“Very aggressive schedule” set for new Littlerock Road bridge

For months, Thurston County Public Works inspectors have said a 1950s-era bridge riddled with cracks and sags on Littlerock Road Southwest was unsafe for heavy vehicles.

This month during demolition work, crews found proof that the bridge near 110th Avenue had already structurally failed, according to civil engineer Matt Unzelman .

“The reason it failed was due to scour,” he said. “The material washed out from one of the piers, and it settled.”

Even after crews made temporary repairs to the two-lane bridge, which the county inherited from the state, it didn’t meet current safety standards, Unzelman said.

“The bridge didn’t have any re-bar in it,” he said. “It was just concrete. ... It confirmed what we suspected all along.”

Last week, remnants of the old structure, known as the L-4 Bridge, were hauled away, and a crane began setting up a support system for its replacement. Construction manager Brandon Hicks said the new bridge, which will have a 71-foot span, is expected to open for vehicle traffic in six weeks, on Oct. 6. Work is expected to continue on the bridge after that date, but the goal is to have it ready for vehicle traffic in six weeks, he said.

The contractor, Active Construction of Tacoma, is working under a “very aggressive schedule” to meet that deadline, Hicks said. It will include long shifts and some night and weekend work, he said.

The $1.6 million bridge is being paid for with an emergency grant from the Federal Highway Bridge Program. While construction is going on, Salmon Creek is temporarily being routed through a 120-foot-long pipe, known as a stream bypass. Crews already have buried old stumps in the area to help prepare the habitat for the creek’s native Coho salmon.

“The whole goal is to have it ready for wildlife as soon as the bridge is done so that the fish can spawn,” Hicks said.

“This was a huge collaborative effort with (the state Department of) Fish & Wildlife,” Unzelman added.

A natural gas line was temporarily moved to the other side of the bridge so that it won’t be affected by the pile driving, Hicks said. Crews also had to find ways to work around other utilities such as electric and phone lines, cable and fiber optics, Unzelman said.
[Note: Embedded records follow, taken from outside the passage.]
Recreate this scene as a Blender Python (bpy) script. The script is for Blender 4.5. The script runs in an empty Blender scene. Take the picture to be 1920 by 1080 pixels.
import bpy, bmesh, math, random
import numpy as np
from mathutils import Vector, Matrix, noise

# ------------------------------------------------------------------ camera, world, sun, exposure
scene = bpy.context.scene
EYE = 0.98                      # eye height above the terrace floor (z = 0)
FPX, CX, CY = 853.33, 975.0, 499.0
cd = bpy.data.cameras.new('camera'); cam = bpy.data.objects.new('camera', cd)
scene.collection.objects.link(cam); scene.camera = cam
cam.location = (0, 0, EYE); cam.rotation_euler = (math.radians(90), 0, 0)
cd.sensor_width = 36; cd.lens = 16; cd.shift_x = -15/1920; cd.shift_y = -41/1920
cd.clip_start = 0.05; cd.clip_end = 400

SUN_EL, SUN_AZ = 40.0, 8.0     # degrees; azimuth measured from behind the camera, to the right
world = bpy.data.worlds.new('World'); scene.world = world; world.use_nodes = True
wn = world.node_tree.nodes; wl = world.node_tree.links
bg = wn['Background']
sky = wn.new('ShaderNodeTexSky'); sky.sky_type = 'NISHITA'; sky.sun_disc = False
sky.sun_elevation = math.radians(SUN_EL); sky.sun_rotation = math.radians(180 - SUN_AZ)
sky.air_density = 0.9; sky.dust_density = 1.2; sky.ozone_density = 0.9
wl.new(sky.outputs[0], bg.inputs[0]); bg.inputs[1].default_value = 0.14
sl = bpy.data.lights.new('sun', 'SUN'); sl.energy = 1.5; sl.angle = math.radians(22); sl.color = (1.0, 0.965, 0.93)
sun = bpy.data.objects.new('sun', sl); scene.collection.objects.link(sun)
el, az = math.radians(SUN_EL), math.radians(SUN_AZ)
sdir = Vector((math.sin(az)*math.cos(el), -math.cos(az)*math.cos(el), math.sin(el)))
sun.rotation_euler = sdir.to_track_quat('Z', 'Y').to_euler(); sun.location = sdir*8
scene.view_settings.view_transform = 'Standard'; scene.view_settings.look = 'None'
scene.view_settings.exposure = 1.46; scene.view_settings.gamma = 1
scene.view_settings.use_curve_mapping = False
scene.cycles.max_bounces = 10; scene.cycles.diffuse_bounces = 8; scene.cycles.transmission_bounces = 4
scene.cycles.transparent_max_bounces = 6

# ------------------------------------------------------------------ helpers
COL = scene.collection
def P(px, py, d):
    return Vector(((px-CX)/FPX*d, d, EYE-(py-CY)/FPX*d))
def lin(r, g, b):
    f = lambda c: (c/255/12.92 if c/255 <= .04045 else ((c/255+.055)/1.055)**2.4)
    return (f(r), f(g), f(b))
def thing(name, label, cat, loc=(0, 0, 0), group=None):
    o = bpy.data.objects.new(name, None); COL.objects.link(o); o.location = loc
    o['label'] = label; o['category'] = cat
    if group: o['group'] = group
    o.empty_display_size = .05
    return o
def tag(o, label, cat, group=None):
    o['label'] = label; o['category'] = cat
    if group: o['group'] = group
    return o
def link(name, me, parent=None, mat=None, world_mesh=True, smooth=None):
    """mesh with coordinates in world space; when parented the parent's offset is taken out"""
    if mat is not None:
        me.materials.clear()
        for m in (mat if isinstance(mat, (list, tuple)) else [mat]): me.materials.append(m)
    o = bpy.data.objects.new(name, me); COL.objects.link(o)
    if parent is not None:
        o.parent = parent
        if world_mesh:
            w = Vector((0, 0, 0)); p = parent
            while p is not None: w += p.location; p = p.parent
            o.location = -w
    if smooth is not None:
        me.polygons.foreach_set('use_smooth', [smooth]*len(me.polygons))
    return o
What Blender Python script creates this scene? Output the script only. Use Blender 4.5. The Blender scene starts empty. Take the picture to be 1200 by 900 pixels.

Hicks said there’s a high level of curiosity about the project, but he urges people to follow its progress on Thurston County Public Works’ website at www.co.thurston.wa.us/publicworks instead of visiting the construction zone.

“Obviously, with the old bridge gone, it’s impossible for people to drive through, but we actually have had several joggers and several bicyclists wander through, and we need to get the word out that the road is completely closed to everyone,” he said. “It’s for everyone’s safety.”